Wednesday, June 18, 2008

Abacha in our memory

IRRESPECTIVE of race or creed, the human memory is 'very short'. There is an inverse correlation between the number of times the pendulum oscillates and the intensity of man's feeling about his predicament, hence the adage 'Time Heals' but there is a caveat that says 'not all wounds'. It is from this perspective that one can appreciate the current clamour, particularly by northern leaders to deify the name of General Sani Abacha, the man whose demise in 1998 sent all Nigerians onto the street, jubilating as if their darling Super Eagles had just lifted the elusive World Cup. The problem is not with the attempt to enshrine a rustic name in gold but doing it at a time when the mess generated by the transgressions and atrocities of those times are still been mopped by a court of law in Lagos.

Sergeant Roger is still very much alive willing to sing like canary about his escapades as the 'agent of death' in that government, with compulsive intention to mention the names of accomplices. There are 'lucky' victims and other living witnesses to the very callous and animalistic activities of those years of 'insanity' called the Abacha years and one is sure that their eyes would be swollen with tears not for their agony in the hands of the predator Abacha and his boys but for the unforgivable massive leakage of the bag in the brain of those Nigerians, who knowing the truth deliberately chose the path of falsehood.

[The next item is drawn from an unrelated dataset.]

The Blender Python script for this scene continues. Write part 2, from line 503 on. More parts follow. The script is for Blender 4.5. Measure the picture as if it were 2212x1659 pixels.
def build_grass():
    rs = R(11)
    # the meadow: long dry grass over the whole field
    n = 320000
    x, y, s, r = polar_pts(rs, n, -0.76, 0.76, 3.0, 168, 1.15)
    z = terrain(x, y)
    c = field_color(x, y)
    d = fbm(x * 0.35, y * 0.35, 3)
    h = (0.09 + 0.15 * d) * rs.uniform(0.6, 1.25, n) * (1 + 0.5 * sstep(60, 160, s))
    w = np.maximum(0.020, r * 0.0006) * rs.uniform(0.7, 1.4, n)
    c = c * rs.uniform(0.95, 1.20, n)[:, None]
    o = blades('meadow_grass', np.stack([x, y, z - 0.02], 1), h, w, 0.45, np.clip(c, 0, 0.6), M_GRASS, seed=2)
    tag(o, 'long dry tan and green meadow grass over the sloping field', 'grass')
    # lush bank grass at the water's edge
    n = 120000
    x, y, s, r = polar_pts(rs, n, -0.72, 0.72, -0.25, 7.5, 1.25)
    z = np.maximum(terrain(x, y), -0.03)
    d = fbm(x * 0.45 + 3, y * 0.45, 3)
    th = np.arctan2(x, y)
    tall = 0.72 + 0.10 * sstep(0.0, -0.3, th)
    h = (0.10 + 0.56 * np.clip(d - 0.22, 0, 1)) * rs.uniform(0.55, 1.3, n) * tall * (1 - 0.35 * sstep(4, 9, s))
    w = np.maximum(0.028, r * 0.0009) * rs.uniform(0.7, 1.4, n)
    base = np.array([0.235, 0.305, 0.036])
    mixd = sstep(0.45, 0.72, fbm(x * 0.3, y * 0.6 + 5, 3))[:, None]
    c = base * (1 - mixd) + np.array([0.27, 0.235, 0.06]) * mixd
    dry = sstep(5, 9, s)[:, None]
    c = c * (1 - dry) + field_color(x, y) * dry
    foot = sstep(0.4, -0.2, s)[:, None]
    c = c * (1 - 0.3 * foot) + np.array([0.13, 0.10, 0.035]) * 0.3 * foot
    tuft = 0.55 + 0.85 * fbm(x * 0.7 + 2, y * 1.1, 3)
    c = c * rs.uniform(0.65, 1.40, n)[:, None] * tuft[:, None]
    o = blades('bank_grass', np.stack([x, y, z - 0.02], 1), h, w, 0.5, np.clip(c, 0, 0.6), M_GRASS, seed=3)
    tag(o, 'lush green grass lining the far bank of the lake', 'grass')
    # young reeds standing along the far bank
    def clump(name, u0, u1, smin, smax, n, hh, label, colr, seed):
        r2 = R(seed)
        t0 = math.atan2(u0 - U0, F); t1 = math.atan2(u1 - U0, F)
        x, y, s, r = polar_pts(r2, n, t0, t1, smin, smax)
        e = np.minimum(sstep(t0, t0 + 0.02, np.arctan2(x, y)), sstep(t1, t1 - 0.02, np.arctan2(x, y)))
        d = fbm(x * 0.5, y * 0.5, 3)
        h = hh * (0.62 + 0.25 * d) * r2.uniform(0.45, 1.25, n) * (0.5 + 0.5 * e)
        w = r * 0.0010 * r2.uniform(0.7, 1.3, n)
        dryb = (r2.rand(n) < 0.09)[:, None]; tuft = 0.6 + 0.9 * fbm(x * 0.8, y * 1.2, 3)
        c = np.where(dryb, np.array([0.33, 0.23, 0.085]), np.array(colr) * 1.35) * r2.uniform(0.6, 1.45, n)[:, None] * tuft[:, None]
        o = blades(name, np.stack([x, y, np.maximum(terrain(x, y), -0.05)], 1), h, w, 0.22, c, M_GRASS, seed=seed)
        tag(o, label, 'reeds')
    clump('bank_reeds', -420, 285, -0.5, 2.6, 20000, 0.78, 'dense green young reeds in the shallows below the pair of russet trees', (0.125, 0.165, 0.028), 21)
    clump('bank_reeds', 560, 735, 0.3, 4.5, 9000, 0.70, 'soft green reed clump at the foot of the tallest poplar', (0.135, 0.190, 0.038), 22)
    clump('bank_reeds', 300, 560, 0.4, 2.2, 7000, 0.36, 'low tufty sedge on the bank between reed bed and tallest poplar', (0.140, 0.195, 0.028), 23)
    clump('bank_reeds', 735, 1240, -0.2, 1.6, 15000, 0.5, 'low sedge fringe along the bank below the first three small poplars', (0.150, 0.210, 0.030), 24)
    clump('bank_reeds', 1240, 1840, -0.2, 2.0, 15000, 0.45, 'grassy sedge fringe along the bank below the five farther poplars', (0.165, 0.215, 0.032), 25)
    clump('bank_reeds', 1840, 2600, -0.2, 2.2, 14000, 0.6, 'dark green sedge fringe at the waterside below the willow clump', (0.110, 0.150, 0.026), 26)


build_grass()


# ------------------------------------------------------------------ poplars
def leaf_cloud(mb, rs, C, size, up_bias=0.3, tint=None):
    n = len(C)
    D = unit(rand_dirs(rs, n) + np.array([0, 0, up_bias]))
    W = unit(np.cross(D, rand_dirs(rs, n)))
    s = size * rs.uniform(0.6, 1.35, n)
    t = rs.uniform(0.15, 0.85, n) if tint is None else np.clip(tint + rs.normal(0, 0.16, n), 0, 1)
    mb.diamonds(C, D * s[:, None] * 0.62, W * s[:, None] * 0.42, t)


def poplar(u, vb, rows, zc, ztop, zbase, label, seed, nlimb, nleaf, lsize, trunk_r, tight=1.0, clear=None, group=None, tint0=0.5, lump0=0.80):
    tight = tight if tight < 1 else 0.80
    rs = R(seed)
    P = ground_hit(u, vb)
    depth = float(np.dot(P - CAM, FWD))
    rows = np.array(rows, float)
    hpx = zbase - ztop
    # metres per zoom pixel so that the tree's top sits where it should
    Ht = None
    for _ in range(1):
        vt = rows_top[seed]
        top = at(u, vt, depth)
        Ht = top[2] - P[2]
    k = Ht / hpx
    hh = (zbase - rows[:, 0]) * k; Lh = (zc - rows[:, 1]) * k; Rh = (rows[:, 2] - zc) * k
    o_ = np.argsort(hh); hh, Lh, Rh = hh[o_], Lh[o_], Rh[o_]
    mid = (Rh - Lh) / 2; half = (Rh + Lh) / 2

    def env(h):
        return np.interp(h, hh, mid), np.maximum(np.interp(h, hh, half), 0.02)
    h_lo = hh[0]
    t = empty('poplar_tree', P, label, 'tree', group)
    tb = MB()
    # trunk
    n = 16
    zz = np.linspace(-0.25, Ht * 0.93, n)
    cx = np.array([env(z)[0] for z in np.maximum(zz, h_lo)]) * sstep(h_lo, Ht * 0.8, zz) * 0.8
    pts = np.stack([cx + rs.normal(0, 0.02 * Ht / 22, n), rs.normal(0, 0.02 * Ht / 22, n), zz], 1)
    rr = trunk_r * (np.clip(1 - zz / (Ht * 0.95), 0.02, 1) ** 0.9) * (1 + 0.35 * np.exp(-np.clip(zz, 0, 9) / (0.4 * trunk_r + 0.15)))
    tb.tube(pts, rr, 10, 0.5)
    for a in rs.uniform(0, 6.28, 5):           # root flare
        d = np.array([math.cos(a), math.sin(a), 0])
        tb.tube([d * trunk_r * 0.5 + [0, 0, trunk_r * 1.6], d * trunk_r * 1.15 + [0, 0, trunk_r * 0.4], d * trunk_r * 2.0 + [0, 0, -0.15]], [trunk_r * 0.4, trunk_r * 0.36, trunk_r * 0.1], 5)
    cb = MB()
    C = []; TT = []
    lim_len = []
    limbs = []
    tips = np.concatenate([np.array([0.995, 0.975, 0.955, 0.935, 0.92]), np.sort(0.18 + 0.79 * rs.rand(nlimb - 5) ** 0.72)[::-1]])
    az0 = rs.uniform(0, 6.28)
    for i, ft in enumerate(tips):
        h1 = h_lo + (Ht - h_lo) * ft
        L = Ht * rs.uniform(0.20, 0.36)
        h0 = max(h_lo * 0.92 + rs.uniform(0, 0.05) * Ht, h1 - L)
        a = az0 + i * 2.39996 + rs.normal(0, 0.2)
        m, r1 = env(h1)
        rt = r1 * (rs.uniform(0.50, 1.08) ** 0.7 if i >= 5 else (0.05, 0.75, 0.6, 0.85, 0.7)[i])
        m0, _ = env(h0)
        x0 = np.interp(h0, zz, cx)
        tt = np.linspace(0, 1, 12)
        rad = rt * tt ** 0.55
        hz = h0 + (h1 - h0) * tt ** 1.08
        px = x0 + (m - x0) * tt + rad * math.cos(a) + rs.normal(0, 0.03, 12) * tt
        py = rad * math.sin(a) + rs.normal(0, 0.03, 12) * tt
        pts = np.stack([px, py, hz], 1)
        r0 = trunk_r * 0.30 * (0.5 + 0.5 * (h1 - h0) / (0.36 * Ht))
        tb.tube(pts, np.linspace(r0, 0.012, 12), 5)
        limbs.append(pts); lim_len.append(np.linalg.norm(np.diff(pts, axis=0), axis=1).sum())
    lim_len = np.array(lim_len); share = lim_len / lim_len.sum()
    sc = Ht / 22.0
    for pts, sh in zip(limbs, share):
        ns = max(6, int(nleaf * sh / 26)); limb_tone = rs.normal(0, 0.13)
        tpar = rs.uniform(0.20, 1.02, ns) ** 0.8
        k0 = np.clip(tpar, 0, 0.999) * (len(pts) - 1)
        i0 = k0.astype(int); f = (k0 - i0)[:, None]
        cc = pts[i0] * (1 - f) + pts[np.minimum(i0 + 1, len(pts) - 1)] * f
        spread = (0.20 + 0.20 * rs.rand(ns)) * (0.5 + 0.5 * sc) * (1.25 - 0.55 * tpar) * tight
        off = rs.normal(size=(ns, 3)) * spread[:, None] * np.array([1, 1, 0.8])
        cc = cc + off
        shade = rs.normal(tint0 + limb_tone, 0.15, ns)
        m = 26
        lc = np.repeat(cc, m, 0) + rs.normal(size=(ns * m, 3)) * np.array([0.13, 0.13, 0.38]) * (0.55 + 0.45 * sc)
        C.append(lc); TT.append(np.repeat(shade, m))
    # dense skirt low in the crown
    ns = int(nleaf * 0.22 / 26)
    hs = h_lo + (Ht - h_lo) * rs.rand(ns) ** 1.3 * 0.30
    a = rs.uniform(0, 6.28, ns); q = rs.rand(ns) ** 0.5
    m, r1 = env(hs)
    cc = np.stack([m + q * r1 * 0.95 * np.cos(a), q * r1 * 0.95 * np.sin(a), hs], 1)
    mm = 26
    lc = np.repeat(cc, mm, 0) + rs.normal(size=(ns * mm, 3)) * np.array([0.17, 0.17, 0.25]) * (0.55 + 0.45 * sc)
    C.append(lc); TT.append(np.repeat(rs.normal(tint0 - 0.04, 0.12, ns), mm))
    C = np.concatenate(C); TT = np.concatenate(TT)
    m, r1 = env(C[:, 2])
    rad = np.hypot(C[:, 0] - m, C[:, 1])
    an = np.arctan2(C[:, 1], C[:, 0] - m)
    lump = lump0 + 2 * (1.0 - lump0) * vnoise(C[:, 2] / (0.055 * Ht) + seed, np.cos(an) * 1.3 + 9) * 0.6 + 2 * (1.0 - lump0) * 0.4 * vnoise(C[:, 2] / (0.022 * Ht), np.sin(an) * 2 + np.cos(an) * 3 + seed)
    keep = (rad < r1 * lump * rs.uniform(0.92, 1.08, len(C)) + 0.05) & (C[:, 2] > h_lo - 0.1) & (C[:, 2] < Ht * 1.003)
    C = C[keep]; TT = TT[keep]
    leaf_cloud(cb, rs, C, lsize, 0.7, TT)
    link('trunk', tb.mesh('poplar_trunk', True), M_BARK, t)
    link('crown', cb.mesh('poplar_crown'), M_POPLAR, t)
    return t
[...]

These Nigerians are of two categories; the mischievous former Nigerian leaders, who out of mental idleness decided that 2008 is the year to turn Sani Abacha into a martyr. On the other side of the divide are the outright ignorant public, who are always willing megaphone of political slandering. For the latter, there is forgiveness, because, it is obvious that human wisdom could be limited by lack of intellectualism but for those privileged few who have had the great opportunity to 'tell it as it is' and chose to do otherwise, the heart bleeds for mother Nigeria. One still wonders what the families of Alex Ibru, Abraham Adesanya, Olusegun Osoba, Olu Onagoruwa and their likes or other families like those of Kudirat Abiola, Alfred Rewane, Omatsola and so on would say to the current craze to hang the picture of Abacha in the hall of fame. It is doubtful if the families of the Ogoni nine will forget in a hurry the callous execution of their sons, including Ken Saro Wiwa on November 10, 1995.

Of particular reference is the disgusting public utterances of three former Heads of State, all of Northern stock who tried fruitlessly to convince our nation that Abacha served his fatherland leaving impeachable and flawless legacies, yet according to The Guardian newspaper of July 15, 2002, the Swiss Banks in an out of court settlement offered to return $535 million with the condition that the Federal Government would drop all criminal charges against the former Head of State and members of his family. According to the report, he was accused of stealing about $3 billion prior to his five-year rule in 1995.

A couple of principal actors in that infamous government are currently writing books and memoirs to render account of their roles in the June 12 saga and one expects that more expose of the internal working of that government would be revealed as time goes on. The sacking of the Interim Government of Ernest Shonekan by Abacha and his cronies and the subsequent incarceration of top echelon of his own cabinet, such as General Oladipo Diya, General Abdulkarim Adisa, General Tajudeen Olanrewaju and others outside the government such as Olusegun Obasanjo, Shehu Musa Yar'Adua, Kokori and others are all indications that while it lasted, all was not well with either Abacha or his government.

The alleged use of lethal injection that led to the demise of Shehu Yar'Adua is also part of the 'clean bill of health' that the trio of Ibrahim Badamosi Babangida, Abdulsalami Abubakar and Muhammadu Buhari are trying to give to Sani Abacha.

The action of these three elder statesmen is tantamount to covering the eyes of the nation with a yoke with the intent to read history in the reverse. It is nothing but an 'unspeakable act' on the part of men who have had the opportunity of ruling this nation and should therefore relish in the honour of remaining quiet when there is no sensible thing to talk about.

While the Abacha family reserves the inalienable right to remember and celebrate a decade of the demise of their patriarch, it is sheer fraud for anybody to use such solemn occasion to paint Abacha in an undeservedly cleaner colour, thereby deceiving the nation and trying to distort facts and history.